La pittura di Tito Troja: da Arcinazzo a Romano agli ambienti ecclesiastici più importanti
L’arte, intesa nel termine più ampio, è in grado, oltre che affascinare e incuriosire, anche di raccontarci molto magari sull’epoca del dipinto, sulla biografia dell’artista o su luogo in cui egli era nato o operava. Può essere, dunque, uno strumento che, se sfruttato a dovere, può approfondire la conoscenza di studiosi dell’arte e dei cultori di quel luogo. È inutile precisare che, di là da questa funzione fondamentale, ogni pittore o scultore contribuisce a rendere immortale, attraverso le proprie opere, il luogo natio, come del resto è accaduto ad Arcinazzo Romano che rivive ancora nelle opere di Tito Troja.
La pittura di Tito Troja: da Arcinazzo a Romano agli ambienti ecclesiastici più importanti
Nato il 14 luglio del 1847, quando ancora Arcinazzo era chiamato Ponza ( toponimo che sarà cambiato nel 1891) da una famiglia di commercianti, fin da bambino dimostrò una propensione alla pittura e all’arte che i genitori accolsero con favore. Dall’altra parte, i genitori non avevano problemi economici. Il padre –Gesualdo-, infatti, era un noto proprietario terriero e la madre -Giovanna Ludici- vantava nobili origini, appartenendo a un antico casato sublacense. Fu dunque possibile per la famiglia compiacere questa sua passione. Dall’altra parte, però, i genitori lo instradarono verso la carriera ecclesiastica, facendolo entrare nel seminario di Subiaco. Qui, Tito poté esprimere la sua profonda passione per la pittura che raggiunse fin da subito una tecnica pregevole.
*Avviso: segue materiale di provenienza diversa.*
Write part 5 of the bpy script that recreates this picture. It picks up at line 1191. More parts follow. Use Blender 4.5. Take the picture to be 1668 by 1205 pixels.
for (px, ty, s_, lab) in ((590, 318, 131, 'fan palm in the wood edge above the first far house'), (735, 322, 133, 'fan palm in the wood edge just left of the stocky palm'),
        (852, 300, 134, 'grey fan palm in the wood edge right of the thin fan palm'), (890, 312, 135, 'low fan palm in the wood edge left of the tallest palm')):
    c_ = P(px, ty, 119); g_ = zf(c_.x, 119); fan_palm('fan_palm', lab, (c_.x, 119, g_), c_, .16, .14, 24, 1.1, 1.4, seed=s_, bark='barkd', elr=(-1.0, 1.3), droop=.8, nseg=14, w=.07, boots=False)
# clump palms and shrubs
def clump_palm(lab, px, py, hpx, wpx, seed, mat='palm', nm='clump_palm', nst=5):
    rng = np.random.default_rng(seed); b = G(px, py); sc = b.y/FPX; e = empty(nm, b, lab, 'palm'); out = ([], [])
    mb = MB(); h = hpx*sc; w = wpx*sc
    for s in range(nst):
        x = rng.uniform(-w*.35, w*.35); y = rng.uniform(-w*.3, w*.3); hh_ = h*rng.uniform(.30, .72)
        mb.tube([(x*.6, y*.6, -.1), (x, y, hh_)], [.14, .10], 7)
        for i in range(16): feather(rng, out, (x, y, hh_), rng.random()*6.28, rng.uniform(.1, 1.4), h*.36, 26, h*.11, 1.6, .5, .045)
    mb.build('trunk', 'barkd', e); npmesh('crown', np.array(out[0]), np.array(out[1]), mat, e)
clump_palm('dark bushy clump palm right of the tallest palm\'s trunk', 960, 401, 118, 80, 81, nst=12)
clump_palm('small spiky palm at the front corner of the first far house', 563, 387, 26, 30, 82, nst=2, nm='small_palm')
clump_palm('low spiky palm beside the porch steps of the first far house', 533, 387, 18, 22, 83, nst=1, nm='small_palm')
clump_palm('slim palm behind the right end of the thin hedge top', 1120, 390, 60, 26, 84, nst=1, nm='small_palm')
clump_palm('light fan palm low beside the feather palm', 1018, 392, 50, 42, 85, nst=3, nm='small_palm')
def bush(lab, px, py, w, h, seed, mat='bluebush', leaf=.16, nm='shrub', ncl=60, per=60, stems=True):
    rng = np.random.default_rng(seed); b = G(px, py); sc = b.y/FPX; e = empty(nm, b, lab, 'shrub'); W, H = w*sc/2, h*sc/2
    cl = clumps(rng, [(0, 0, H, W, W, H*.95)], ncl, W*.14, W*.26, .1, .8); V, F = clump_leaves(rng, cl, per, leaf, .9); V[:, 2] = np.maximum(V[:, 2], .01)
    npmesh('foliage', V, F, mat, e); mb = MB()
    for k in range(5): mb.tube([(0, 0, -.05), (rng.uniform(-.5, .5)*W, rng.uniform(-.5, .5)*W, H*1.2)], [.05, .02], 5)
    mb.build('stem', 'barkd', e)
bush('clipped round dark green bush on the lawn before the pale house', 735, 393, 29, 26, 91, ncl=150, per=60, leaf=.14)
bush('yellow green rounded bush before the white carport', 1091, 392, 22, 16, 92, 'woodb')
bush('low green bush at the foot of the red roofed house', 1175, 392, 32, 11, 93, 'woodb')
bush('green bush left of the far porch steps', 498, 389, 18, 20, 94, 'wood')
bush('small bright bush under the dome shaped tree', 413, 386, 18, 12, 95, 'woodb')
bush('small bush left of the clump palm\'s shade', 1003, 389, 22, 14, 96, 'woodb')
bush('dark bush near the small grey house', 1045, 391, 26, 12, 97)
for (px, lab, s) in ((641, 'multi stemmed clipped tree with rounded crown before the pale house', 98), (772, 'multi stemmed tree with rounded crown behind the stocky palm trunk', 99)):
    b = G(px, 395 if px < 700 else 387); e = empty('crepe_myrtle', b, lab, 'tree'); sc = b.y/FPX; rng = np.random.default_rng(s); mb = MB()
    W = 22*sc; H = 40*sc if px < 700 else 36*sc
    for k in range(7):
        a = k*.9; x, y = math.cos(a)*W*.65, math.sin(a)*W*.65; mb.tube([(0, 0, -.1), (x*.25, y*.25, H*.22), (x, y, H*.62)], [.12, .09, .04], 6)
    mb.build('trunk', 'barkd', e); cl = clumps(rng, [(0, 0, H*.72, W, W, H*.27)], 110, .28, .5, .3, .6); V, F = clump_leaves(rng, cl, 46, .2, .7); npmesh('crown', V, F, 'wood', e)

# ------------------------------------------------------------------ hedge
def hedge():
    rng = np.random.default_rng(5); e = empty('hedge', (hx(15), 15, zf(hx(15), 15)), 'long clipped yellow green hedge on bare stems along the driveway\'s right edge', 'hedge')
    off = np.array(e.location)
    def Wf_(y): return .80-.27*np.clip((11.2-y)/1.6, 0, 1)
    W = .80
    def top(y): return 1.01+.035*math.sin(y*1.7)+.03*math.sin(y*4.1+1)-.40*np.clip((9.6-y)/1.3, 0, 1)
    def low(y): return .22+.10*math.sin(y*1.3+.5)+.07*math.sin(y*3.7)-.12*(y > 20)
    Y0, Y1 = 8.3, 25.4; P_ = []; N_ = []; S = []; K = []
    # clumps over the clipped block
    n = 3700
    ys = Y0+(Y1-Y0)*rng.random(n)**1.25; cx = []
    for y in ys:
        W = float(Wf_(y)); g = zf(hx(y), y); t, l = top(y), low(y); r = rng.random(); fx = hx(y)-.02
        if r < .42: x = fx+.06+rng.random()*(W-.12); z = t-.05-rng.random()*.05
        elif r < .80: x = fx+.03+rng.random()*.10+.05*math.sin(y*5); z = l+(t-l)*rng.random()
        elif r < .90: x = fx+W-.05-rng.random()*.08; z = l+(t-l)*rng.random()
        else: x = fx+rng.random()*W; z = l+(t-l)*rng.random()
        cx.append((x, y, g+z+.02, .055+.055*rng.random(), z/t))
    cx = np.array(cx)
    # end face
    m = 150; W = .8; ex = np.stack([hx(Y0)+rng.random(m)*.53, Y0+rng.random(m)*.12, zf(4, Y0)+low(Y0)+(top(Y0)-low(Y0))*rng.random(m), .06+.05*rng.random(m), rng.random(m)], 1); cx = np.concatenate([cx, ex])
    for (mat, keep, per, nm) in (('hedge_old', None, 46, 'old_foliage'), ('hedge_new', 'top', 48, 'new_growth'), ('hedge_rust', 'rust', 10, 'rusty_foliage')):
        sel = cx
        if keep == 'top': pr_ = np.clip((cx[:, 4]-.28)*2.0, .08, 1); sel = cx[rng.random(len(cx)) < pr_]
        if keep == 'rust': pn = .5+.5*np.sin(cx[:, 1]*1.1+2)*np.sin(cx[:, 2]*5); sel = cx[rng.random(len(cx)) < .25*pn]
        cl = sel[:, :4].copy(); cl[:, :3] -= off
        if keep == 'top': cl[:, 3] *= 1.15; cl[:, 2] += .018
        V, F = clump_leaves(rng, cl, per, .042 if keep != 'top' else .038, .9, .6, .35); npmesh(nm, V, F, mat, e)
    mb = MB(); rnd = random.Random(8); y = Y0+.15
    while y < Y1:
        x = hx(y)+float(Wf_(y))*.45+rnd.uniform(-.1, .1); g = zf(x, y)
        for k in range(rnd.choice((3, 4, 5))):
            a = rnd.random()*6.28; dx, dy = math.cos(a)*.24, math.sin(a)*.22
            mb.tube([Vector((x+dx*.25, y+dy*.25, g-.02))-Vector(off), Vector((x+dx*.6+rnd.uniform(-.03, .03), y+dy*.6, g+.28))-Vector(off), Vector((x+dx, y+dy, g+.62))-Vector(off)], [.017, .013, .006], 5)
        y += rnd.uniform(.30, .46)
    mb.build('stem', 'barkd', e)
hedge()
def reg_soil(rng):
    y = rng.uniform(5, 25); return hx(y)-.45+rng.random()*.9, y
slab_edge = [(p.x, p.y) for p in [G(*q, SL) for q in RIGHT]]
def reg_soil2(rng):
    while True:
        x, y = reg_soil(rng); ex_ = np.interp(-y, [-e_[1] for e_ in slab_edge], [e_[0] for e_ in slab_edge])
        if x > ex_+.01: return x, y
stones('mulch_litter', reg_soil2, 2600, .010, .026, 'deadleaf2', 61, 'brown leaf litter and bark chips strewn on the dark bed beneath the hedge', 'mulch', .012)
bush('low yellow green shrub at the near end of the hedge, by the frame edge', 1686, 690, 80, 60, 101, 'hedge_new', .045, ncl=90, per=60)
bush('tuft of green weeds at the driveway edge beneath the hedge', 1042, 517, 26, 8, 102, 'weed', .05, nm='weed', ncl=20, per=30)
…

La sua passione non passò dunque inosservata negli ambienti ecclesiastici. Il Cardinale Raffaello Monaco La Valletta ( 1827-1896), abate commendatario di Subiaco da 1873 al 1884, lo segnalò al miglior precettore artistico della zona romana: Luigi Fontana ( 1827-1908). Pittore e scultore del tempo che operava soprattutto negli ambienti ecclesiastici. Fontana lo prese subito sotto la propria ala. Lo fece trasferire a Roma e insegnandoli la sua arte, inserendolo all’interno della sua bottega artistica ed è qui che Tito raggiunse i massimi livelli artistici. Egli aveva già dimostrato come l’arte fosse la sua passione, ma da Fontana acquisì le basi tecniche. Ed è a Roma, infatti, che possiamo, ancora oggi, ammirare alcuni dei suoi quadri, come nella Basilica dei Santi XII Apostoli, di San Lorenzo in Damaso e San Salvatore in Lauro.
La passione artistica e religiosa dell’agostiniano ponzese
E ancora con la collaborazione di Fontana e Virginio Monti ( altro celebre artista romano) realizzò al Santuario della Madonna del Buon Consiglio a Genazzano un dipinto raffigurante le dodici ebree che anticipano la Natività della Vergine e del Cristo imprigionato alla colonna. Si tratta di dodici lunette che fiancheggiano le finestre e nelle quali sono presenti, dunque, scene dell’Antico Testamento. Sono forse tra le opere più riuscite di Troja, le quali trasmettono la tensione del momento attraverso i volti delle figure femminili.

È chiaro che ormai la sua arte fosse rinomata dentro e fuori Roma. Operò anche ad Andria nel Santuario della Madonna dei Miracoli e, ancora, a Perugia, Savona, Bolsena, Bracciano e Carpineto Romano (vicino ad Agnani). Qui, su commissione pontificia, trasformò la camera papale in cappella. Insomma era tra i nomi più richiesti dall’ambiente ecclesiastico. Oggi alcune sue opere si possono trovare addirittura negli Stati Uniti, a Filadelfia ( Pennsylvania ), dove è conservato un ciclo pittorico -otto quadri in totale- che rappresentano la vita di Sant’Agostino. L’opera più ricordata però oggi è quella conservata presso il Santuario di Cascia, realizzata nel 1889 e dedicata a Santa Rita.

Egli però non fu solo un pittore di scene e momenti religiosi, ma si definì all’interno della sua congregazione anche come ritrattista. Raffigurò dal fondatore dell’ordine, Sant’Agostino, fino a Padre Thomas Rodriguez del 1916, anno della morte avvenuta il 2 settembre.